== Listed records ==
• • • • •
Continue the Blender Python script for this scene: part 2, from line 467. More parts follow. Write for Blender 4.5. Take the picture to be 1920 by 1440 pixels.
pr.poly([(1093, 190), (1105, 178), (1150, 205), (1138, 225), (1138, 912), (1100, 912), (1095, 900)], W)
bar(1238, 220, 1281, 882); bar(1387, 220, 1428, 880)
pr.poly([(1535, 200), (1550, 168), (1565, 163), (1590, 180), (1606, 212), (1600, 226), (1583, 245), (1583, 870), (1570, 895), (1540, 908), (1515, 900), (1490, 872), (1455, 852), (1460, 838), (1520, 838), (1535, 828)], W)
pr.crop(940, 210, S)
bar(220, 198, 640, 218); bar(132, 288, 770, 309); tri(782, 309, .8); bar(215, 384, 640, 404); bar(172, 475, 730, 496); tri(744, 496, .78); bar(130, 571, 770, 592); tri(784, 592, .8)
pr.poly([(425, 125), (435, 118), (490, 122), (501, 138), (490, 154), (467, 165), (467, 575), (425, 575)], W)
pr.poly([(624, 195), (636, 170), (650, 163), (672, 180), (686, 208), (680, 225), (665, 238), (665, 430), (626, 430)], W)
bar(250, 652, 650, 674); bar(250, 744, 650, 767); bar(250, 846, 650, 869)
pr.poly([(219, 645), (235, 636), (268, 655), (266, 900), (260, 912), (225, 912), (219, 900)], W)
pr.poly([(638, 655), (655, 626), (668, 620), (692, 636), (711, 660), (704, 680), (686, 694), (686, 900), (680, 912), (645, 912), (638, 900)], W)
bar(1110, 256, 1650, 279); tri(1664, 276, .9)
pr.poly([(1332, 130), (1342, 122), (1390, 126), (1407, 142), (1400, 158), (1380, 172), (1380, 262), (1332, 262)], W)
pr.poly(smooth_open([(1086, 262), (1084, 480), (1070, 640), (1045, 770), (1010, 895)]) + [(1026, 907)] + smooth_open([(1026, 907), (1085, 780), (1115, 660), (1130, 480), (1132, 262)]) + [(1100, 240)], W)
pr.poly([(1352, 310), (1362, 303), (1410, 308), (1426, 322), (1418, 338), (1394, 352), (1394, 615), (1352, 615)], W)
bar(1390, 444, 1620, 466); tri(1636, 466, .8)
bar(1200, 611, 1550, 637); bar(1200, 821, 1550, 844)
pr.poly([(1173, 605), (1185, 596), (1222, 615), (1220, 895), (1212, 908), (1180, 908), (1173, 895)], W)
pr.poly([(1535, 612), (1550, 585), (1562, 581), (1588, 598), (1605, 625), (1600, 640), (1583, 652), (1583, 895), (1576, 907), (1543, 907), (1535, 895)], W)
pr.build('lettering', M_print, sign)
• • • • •
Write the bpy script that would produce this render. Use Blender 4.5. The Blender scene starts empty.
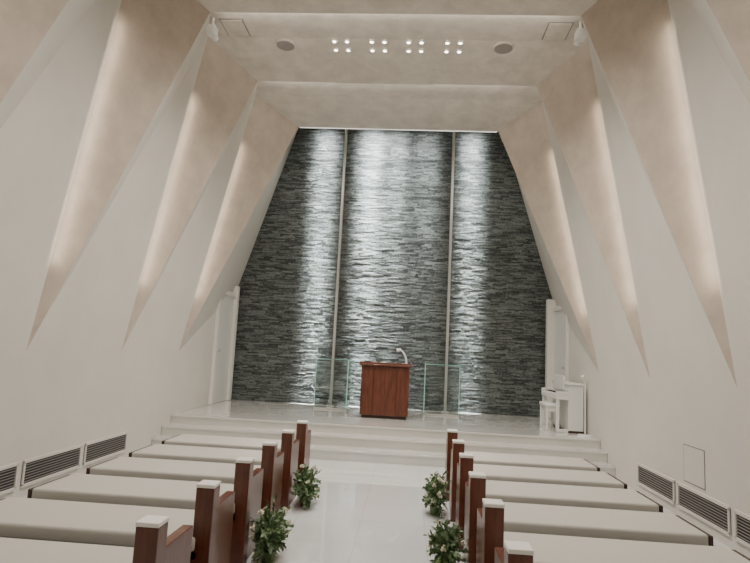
• • • • •
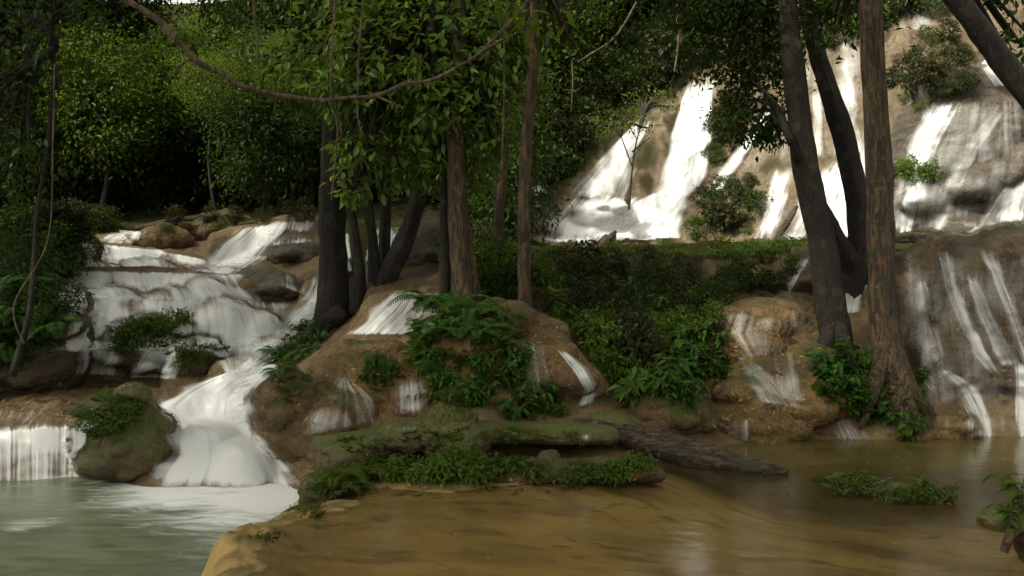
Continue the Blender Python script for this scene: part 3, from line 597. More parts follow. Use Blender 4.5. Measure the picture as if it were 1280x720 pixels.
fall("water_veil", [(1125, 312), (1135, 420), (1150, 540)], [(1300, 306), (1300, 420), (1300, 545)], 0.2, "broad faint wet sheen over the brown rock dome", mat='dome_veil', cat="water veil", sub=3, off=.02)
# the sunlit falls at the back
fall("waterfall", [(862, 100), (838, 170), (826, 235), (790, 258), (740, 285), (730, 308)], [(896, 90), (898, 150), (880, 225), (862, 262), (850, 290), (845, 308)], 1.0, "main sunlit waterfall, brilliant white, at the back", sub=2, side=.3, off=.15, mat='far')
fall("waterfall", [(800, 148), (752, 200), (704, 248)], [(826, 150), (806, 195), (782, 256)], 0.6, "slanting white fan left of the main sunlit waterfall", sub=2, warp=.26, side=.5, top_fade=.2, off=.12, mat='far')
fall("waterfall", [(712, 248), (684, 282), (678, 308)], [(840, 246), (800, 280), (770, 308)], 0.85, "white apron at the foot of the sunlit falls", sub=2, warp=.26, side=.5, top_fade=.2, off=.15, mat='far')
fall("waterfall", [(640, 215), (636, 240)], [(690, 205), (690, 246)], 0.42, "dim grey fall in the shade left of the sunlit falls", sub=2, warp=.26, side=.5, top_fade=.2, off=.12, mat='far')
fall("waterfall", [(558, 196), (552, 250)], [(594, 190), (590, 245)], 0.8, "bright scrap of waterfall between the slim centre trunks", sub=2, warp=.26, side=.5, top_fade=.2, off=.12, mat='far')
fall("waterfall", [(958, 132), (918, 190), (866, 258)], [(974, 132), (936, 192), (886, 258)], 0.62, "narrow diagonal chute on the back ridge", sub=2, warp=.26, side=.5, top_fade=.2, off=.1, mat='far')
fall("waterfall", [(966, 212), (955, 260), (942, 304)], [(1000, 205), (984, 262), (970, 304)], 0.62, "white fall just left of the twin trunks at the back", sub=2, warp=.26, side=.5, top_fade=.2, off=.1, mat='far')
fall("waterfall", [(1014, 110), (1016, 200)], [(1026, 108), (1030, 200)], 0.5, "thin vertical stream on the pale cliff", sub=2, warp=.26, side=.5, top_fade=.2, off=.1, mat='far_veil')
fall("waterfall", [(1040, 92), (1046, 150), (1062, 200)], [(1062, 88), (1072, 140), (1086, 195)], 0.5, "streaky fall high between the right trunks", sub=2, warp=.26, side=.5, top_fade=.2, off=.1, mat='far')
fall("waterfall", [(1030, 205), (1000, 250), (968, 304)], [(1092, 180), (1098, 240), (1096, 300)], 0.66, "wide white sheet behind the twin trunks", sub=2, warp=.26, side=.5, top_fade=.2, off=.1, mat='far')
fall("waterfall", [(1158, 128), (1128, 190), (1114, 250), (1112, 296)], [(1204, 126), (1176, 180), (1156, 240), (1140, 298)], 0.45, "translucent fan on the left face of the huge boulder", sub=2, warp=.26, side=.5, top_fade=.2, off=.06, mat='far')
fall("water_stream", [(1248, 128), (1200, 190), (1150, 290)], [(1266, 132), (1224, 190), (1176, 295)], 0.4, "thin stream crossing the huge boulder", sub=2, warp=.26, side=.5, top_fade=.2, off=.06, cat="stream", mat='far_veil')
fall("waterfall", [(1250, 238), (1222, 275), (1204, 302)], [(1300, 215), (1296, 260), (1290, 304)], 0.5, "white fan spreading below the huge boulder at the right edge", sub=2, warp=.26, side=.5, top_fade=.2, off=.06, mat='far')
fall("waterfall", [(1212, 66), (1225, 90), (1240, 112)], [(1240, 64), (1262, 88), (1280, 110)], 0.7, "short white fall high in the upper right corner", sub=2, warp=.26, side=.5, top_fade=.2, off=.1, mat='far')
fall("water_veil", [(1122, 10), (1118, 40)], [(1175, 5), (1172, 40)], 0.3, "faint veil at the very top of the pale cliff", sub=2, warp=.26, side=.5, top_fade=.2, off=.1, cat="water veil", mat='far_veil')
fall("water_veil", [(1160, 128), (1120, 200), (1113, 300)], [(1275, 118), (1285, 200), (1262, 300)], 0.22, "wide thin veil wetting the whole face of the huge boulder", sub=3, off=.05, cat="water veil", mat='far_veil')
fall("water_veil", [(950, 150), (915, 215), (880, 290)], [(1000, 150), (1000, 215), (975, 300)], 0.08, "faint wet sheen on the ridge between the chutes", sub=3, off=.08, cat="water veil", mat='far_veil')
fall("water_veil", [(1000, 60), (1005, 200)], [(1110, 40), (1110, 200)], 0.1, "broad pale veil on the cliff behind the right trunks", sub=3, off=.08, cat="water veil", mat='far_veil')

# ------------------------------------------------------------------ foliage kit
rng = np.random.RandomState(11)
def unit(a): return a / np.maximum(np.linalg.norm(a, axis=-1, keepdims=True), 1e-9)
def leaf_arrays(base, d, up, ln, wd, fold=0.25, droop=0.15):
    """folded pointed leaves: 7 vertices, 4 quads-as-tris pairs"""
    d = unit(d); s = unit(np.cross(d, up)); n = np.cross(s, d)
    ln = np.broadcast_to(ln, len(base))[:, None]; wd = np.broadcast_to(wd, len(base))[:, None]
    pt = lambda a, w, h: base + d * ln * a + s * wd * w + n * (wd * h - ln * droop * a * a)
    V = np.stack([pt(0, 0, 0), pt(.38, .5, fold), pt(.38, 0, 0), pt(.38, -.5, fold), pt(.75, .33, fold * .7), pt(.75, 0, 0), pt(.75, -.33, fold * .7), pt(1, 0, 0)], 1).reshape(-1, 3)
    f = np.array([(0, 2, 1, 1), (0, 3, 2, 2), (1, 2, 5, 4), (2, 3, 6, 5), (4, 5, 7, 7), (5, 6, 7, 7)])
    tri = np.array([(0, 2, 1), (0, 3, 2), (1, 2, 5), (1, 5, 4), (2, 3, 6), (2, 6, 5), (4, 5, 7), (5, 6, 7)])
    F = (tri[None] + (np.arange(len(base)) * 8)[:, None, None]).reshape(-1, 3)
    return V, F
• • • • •
== Requirements ==
Establish how many lines of the material above hold the word "Blender". Nothing but the count should be returned.

== Exercise solution ==
3